Ads from more than 300 companies and organizations have been running on YouTube channels that promote extreme content, including white nationalist and Nazi ideas, pedophilia, conspiracy theories and North Korean propaganda.

The new revelations come from a CNN investigation, which found that companies such as Amazon, Adidas, Facebook, Mozilla, Netflix, Nordstrom and Under Armour were affected. Five U.S. government agencies also had their ads placed on extremist videos, as did religious organizations and some film studios.

Many of the companies said they did not know their ads had been placed on the videos and were taking action to figure out why they were placed there. When companies advertise with YouTube, they can target their ads based on user behavior and demographics. They can also block specific channels and choose a “sensitive subject exclusion” filter, according to CNN, which should prevent ads from appearing on certain channels.

YouTube said it wants to work with advertisers to control inappropriate content, but it did not address how the latest issues occurred.

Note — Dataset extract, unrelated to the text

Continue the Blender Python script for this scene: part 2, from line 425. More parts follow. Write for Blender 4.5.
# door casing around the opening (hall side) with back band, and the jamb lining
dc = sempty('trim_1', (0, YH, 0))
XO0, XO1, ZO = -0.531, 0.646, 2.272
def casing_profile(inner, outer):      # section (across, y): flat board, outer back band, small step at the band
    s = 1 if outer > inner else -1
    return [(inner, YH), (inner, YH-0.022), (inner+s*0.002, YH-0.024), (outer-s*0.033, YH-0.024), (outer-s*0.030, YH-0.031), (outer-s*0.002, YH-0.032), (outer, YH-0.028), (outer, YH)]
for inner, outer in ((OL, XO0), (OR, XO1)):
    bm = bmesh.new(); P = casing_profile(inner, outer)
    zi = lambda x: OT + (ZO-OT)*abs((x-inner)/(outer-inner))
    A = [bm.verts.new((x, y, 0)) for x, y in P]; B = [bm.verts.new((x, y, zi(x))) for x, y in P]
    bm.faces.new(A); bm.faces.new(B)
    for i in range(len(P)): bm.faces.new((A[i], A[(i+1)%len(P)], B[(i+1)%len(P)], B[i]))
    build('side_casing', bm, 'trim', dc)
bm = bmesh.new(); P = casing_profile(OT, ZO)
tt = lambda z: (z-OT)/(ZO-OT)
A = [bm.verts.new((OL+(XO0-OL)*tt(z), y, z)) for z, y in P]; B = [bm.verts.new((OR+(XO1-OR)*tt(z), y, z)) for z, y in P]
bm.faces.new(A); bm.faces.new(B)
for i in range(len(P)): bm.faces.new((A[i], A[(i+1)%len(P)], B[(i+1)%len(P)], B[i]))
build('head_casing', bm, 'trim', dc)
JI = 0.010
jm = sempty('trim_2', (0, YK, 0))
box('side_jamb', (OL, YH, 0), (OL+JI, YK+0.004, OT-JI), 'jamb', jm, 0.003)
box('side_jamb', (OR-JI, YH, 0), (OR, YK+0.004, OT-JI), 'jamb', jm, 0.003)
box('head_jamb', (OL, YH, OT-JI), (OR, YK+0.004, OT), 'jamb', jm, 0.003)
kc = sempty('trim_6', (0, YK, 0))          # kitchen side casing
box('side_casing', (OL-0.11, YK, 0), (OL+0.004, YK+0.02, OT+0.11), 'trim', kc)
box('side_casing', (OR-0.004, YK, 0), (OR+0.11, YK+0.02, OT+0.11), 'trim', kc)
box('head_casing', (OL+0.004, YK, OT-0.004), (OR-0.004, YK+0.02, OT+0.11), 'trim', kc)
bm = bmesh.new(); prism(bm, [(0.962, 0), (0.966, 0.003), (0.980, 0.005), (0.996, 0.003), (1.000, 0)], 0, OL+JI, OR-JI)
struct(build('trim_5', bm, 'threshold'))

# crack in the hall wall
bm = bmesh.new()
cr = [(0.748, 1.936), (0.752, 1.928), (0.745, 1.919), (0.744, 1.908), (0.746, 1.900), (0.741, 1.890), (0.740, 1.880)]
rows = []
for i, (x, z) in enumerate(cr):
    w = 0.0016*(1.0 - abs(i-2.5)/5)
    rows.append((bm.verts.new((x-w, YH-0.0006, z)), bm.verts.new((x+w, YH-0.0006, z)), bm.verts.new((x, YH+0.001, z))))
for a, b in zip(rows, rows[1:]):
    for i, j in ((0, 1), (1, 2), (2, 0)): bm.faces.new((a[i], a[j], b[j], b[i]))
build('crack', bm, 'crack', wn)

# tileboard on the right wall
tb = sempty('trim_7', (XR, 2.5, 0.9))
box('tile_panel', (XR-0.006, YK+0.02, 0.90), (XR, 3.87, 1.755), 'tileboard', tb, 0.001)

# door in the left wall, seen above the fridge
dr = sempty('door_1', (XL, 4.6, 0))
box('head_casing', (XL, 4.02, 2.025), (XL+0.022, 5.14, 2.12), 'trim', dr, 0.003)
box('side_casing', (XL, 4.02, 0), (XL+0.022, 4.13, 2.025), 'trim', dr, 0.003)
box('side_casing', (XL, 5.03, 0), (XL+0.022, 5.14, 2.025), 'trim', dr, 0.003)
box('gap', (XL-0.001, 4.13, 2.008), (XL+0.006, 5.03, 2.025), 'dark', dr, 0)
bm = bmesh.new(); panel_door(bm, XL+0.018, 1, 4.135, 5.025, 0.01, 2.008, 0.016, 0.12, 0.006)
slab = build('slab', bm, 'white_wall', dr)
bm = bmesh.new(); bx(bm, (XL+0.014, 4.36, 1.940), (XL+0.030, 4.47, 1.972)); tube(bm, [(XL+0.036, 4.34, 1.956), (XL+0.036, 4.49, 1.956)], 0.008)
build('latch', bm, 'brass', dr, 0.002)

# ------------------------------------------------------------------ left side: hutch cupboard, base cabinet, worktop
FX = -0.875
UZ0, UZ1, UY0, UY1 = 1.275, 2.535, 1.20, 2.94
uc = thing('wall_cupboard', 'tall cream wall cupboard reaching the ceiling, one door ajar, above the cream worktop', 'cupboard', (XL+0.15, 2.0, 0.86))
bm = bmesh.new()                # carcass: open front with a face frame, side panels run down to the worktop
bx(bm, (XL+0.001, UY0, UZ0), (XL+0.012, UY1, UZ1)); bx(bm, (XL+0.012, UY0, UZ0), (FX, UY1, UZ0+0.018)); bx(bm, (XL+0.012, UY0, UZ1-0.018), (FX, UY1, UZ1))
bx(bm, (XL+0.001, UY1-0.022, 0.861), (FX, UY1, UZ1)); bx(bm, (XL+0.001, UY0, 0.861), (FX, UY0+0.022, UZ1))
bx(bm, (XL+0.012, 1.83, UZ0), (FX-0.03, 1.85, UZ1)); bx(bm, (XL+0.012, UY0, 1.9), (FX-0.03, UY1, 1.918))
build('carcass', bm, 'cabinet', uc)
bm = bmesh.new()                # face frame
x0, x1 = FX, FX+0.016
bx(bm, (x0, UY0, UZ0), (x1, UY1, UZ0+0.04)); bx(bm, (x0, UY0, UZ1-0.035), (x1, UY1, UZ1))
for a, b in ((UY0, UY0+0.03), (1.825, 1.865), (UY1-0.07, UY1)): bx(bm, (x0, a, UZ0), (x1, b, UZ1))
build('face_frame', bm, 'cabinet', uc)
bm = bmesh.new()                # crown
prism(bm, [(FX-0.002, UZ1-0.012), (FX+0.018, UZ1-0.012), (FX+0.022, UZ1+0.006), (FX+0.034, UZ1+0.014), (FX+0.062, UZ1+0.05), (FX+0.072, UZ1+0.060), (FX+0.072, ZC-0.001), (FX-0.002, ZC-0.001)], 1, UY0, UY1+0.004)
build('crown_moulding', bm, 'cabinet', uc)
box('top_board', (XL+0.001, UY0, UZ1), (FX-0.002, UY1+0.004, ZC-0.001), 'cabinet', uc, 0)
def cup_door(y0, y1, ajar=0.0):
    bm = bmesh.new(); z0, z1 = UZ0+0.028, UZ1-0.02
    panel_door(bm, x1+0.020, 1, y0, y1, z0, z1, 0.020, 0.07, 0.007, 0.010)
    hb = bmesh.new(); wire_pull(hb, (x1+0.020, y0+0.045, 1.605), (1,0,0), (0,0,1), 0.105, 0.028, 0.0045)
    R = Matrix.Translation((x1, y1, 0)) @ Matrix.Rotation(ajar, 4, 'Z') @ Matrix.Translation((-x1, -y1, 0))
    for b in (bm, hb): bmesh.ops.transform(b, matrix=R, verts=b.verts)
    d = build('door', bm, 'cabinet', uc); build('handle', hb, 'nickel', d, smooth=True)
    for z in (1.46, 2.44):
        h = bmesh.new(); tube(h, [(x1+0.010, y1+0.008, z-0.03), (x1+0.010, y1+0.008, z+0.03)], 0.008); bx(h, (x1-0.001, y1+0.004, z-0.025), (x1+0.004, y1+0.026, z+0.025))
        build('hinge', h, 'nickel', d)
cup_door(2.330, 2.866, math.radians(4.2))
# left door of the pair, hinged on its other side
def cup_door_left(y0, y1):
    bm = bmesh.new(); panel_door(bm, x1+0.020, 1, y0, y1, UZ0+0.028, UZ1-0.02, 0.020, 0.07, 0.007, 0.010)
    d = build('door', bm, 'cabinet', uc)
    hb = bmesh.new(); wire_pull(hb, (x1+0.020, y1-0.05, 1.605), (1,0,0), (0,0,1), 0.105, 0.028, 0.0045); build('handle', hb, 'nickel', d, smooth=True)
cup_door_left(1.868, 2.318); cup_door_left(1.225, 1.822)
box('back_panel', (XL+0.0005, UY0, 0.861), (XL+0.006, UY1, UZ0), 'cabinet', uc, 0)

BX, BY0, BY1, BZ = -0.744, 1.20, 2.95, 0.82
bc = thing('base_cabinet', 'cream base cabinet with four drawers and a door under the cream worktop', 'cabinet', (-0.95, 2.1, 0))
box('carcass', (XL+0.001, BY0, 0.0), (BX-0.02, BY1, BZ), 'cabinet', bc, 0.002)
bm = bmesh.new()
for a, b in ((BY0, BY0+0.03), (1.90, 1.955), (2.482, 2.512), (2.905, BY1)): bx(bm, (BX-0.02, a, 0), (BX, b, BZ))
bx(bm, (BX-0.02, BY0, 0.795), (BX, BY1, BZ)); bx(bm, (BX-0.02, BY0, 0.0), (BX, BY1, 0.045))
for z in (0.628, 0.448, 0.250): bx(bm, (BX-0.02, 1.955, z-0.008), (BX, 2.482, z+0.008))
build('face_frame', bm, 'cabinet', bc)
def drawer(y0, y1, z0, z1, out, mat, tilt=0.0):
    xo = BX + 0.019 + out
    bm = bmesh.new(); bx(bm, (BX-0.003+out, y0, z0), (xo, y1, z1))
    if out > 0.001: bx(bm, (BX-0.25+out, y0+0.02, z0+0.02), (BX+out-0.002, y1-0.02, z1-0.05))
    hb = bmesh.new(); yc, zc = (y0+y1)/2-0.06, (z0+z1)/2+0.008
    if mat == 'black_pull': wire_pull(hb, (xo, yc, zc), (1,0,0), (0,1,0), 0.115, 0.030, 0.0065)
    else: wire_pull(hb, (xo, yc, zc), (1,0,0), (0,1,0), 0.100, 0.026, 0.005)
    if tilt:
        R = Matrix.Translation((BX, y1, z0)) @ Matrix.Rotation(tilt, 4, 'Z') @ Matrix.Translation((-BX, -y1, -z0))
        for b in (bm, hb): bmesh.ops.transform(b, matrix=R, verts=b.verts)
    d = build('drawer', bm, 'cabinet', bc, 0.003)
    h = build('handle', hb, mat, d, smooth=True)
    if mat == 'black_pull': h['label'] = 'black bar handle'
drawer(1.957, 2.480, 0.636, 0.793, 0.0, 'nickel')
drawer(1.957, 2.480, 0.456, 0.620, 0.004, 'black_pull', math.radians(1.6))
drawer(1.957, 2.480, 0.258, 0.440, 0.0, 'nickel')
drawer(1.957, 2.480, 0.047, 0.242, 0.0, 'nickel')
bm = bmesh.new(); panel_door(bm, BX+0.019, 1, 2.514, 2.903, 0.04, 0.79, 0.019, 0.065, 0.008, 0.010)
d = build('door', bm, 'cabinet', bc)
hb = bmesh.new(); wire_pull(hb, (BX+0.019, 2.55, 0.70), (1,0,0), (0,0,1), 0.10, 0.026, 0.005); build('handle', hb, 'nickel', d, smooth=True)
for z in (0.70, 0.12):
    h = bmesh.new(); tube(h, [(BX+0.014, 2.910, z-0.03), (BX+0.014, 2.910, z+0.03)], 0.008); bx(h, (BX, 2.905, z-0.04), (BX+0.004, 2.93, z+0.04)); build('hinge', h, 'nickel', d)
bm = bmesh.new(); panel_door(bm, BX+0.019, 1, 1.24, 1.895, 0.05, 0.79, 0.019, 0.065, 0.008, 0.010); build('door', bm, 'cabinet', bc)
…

“We have partnered with our advertisers to make significant changes to how we approach monetization on YouTube with stricter policies, better controls and greater transparency,” a spokeswoman for the company told CNN in a statement. “When we find that ads mistakenly ran against content that doesn’t comply with our policies, we immediately remove those ads. We know that even when videos meet our advertiser friendly guidelines, not all videos will be appropriate for all brands. But we are committed to working with our advertisers and getting this right.”

This is not the first time companies have found their ads placed on extremist content. Last year, hundreds of companies cut back on their YouTube ad-buys after they learned their advertisements were being displayed on controversial content. But after that incident and others like it, advertisers returned to the platform.

YouTube’s massive user base and the billion hours of video watcged each day makes it a crucial platform for advertisers.

This time, some companies, such as Under Armour, are again saying they will pause advertising on YouTube until they can determine what happened.

“We have strong values-led guidelines in place and are working with YouTube to understand how this could have slipped through the guardrails,” a spokesperson for Under Armour told CNN. “We take these matters very seriously and are working to rectify this immediately.”

YouTube has taken other steps this year to address the issue of extremist content on its site. In January it changed the rules to restrict which videomakers could earn money from ads and said it would have people review all its most popular videos.